An erdstall with horseshoes, animal bones, and charcoal fires is fueling decades of debate about underground medieval purposes
Archaeologists in Germany discovered something genuinely mysterious in late 2025: a medieval tunnel system called an erdstall buried inside a Neolithic burial site near Reinstedt in Saxony-Anhalt. The Saxony-Anhalt State Office for Heritage Management and Archaeology documented the find at the end of 2025 and announced it publicly in January. What they unearthed a horseshoe, a fox skeleton, bones of small mammals, charcoal deposits, and large stones possibly sealing an entrance raises more questions than answers about medieval life and what these tunnels actually meant to the people who built them.
The name “erdstall” comes from Middle High German: erde meaning “earth” and stelle meaning “place.“ So basically it’s just “earth place,” which is spectacularly unhelpful for understanding what medieval people actually used these underground passages for. The tunnel at Reinstedt measures between one and 1.25 meters in height, 50-70 centimeters wide, and features a gabled, vaulted ceiling in some sections. It’s tight, deliberate, and clearly designed with specific purpose in mind. Thousands of similar tunnel systems have been discovered across Europe. Yet despite all that archaeological data, nobody can definitively say what they were for.
The artifacts found inside tell a strange story
A horseshoe suggests human habitation or use. The fox skeleton raises questions was it trapped inside? Did it die there naturally? The small mammal bones could be accidental or intentional. The charcoal layer at the tunnel’s lower levels is particularly intriguing. Archaeologists believe it was “short-lived, perhaps merely a source of light,” which suggests temporary use rather than sustained habitation. The large stones near one entrance appear to have been intentionally stacked as a seal, indicating someone wanted to close this tunnel off at some point.

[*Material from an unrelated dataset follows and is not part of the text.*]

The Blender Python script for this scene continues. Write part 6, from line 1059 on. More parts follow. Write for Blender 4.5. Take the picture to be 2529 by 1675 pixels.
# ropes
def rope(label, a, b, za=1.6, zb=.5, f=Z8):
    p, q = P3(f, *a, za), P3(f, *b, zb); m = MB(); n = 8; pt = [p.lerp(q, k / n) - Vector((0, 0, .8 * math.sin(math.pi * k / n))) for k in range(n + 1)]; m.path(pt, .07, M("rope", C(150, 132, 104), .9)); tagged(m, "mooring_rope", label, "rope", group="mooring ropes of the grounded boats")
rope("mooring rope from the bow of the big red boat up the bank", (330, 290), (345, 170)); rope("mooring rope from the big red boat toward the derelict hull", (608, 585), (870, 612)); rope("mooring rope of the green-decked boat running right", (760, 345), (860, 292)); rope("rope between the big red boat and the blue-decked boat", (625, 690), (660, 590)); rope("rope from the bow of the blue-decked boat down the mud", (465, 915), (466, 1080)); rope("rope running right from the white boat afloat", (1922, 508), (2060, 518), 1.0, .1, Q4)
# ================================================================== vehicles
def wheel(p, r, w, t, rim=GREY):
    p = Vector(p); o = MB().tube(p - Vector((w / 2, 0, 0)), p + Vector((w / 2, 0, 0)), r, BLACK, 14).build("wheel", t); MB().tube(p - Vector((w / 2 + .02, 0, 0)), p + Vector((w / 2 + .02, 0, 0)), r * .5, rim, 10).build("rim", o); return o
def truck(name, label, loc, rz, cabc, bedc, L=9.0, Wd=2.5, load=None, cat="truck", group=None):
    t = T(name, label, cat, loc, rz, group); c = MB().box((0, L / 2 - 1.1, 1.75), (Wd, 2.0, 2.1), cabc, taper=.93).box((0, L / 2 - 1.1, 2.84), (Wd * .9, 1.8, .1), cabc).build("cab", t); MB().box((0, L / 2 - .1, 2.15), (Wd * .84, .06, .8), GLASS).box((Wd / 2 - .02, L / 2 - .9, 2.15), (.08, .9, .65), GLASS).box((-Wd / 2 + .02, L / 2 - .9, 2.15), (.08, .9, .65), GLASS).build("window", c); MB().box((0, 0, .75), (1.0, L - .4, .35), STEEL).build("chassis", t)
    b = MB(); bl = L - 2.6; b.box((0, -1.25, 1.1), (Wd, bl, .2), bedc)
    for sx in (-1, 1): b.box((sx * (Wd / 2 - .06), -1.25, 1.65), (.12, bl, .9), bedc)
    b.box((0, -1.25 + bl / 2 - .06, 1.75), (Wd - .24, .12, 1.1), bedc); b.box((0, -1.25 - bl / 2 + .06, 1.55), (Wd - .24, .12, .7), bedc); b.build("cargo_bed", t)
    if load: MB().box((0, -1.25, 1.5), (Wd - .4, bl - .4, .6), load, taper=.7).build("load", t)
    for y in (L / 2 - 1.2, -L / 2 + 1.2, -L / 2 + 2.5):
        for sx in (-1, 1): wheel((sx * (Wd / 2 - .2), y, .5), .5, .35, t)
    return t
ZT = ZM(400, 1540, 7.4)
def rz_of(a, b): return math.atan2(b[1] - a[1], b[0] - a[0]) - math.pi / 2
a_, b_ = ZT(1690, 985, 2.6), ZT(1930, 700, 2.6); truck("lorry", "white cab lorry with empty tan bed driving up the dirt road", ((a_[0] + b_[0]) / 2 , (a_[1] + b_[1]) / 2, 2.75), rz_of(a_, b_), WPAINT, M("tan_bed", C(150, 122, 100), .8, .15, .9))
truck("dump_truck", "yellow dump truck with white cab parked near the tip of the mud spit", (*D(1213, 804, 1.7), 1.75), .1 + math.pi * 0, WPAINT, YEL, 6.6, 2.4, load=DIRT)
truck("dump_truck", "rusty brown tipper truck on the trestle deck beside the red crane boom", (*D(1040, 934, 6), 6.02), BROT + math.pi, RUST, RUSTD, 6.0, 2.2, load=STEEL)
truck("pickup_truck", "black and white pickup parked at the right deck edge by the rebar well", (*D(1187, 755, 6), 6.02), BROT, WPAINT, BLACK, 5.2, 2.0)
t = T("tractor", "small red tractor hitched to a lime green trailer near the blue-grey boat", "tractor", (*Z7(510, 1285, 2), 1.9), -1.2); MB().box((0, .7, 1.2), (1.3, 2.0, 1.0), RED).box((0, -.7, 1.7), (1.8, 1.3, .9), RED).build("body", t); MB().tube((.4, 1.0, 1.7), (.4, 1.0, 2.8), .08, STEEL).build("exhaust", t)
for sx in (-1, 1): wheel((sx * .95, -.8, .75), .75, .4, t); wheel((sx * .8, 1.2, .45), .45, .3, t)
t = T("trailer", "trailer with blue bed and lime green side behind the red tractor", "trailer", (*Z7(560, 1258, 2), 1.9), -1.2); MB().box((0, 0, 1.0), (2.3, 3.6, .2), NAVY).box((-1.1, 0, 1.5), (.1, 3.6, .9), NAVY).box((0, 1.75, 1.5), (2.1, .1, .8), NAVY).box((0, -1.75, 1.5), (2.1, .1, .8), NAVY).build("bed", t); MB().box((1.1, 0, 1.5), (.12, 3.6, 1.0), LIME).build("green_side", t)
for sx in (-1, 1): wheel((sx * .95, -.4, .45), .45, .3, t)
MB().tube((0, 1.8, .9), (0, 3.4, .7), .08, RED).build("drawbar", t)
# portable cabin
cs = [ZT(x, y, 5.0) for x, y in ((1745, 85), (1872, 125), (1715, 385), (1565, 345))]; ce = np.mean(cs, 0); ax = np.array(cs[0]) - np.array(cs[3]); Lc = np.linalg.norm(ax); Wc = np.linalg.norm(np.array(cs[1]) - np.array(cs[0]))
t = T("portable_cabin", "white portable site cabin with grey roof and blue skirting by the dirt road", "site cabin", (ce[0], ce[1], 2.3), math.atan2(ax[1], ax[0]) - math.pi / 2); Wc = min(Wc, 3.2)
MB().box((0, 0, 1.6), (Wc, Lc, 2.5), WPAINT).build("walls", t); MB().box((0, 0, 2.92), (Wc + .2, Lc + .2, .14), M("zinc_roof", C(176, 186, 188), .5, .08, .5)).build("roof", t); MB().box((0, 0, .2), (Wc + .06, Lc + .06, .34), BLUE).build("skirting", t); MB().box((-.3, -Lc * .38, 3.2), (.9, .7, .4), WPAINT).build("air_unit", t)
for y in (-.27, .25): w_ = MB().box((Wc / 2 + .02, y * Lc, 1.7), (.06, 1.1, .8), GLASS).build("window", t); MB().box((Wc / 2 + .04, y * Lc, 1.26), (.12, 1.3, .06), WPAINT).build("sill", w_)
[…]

Archaeologists also discovered a possible Bronze Age burial mound near the erdstall and Neolithic tomb, which complicates the timeline even further. So you’ve got a Neolithic burial site, a possible Bronze Age mound, and a medieval tunnel system all overlapping in the same location. That’s not just archaeology that’s a palimpsest of human activity across thousands of years, each layer using the same space for completely different purposes.
Theories about erdstall purpose range from practical to spiritual to downright strange
Some researchers thought they were hideouts or escape routes, like tunnels used by Jewish rebels during the Bar Kochba revolt. But archaeologist Lambert Karner rejected this in his 1903 book, arguing the tunnel design made such use impractical. Others propose they were “empty symbolic tombs” spiritual dwellings for ancestors awaiting the Final Judgment, erected by medieval settlers in their new communities. That’s an oddly poetic explanation: underground spaces literally designed to house ghostly presences.
Additional theories suggest initiation rituals, spiritual retreat spaces, or temporary storage for valuable goods during unstable periods. The absence of a second exit complicates the escape route theory how would you actually escape if there’s only one opening? The tunnel locations add to the mystery: basements of old farmhouses, near churches, cemeteries, or deep in remote forests. That geographic diversity suggests multiple purposes or multiple interpretations of the same purpose.
The reality is that medieval tunnel builders left zero instruction manuals, zero journals explaining intent, zero definitively datable materials inside the tunnels. Archaeologists are basically reading tea leaves from horseshoes and fox skeletons, constructing narratives about medieval life based on fragmentary evidence. The Reinstedt erdstall adds another data point to an unsolved mystery that’s been puzzling researchers for decades.
What we know: medieval people built these tunnels intentionally. What we don’t know: basically everything else about why they built them. That gap between knowledge and mystery is exactly what makes archaeology compelling.